Per questo suo amore a Cristo e alla Chiesa, fu chiamato spesso a predicare, in tutta Italia e nel mondo. Predicò gli esercizi annuali nel 1972 alla Curia Romana e al Papa Paolo VI. Il suo pensiero era comunque rivolto ai laici, tanto che la sua Comunità (attualmente presente in Italia e all’estero) è formata quasi tutta da laici, uomini e donne che vivono nel mondo, sposati e non sposati, il cui principale obiettivo è quello di amare il Signore nella Chiesa e testimoniarlo con una vita di fede, speranza, carità, come monaci laici inviati per le strade del mondo, avendo come mezzi la preghiera, la Scrittura, la sacra liturgia.
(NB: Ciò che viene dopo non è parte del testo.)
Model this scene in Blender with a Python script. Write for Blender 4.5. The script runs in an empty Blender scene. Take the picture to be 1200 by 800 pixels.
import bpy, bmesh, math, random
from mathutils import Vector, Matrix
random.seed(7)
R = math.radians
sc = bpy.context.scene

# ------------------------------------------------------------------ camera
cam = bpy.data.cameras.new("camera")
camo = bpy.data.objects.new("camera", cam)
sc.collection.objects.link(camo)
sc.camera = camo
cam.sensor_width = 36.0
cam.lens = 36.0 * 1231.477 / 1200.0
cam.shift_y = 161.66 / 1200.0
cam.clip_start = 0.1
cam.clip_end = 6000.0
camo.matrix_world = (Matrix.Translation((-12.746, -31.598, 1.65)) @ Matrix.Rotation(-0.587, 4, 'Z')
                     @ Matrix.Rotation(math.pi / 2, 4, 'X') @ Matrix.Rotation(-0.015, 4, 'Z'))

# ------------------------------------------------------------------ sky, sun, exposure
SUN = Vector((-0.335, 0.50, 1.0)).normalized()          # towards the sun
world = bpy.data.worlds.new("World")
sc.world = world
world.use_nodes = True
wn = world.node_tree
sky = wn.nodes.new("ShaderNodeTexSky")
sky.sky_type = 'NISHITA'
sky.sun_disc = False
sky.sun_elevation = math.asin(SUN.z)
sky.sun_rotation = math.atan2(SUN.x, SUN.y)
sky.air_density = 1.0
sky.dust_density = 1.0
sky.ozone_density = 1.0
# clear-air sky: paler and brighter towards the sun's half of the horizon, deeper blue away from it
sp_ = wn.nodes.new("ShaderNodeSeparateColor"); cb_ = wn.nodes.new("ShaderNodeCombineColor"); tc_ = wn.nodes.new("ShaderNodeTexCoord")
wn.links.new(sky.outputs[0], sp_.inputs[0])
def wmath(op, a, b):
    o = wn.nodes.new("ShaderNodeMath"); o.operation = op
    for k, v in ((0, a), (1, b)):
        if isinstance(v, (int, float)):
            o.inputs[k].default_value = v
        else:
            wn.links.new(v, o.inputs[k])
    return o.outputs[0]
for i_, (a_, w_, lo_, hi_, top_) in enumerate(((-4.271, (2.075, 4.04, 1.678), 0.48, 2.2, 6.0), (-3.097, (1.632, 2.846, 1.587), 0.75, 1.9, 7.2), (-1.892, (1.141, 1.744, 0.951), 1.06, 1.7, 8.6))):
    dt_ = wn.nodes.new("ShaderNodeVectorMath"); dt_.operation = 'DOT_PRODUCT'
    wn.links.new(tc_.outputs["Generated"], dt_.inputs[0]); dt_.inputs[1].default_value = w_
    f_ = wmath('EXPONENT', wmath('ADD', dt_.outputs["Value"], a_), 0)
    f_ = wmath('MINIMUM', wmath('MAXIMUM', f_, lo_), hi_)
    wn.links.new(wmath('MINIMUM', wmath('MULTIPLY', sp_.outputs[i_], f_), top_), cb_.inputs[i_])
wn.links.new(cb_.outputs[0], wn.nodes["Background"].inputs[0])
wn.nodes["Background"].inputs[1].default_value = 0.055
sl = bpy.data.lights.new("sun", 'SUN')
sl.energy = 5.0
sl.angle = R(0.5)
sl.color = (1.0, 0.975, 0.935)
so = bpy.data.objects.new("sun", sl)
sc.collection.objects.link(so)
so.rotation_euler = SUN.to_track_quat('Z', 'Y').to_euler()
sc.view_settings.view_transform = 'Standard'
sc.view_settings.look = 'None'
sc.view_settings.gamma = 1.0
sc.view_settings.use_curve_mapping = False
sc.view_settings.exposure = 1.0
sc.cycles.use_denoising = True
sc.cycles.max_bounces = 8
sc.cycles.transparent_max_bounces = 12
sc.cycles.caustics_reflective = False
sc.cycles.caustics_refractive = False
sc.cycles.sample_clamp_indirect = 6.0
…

I monaci vivono del loro lavoro, testimoniano il primato di Dio su tutto. Per questo don Divo soffrì un poco, verso la fine della vita, per un eccessivo insistere, nei temi della predicazione o nei discorsi degli uomini di Chiesa, sulla socialità, sul bene terreno come obiettivo ultimo, come se la Chiesa dovesse rispondere ai bisogni dell’uomo per la vita quaggiù. «La carità – diceva – non sussiste senza la fede. La fede sola ci introduce nella Realtà. Senza la fede l’atto umano non è che un brancolare nel buio. Non solo tenta invano di raggiungere Dio, ma non raggiunge neppure l’uomo, che rimane chiuso nella sua incomunicabilità». E la fede per lui era l’atto di abbandono pieno e totale ad un Dio che ci ama, a Gesù crocifisso e risorto, nella Chiesa. La pace, certo è importante, ma «la pace di cui tanto si parla può essere anche il paravento di Satana, scriveva nel 1987: si deve volere la verità e il bene, ma la volontà della verità e del bene non sempre favorisce la pace».
Questo era don Divo Barsotti.
Dopo una lunga vita consumata in questo dialogo di amore e di verità, si è spento dolcemente alla veneranda età di quasi 92 anni, contornato dai suoi giovani monaci, mormorando le parole: «Gesù… Gesù…».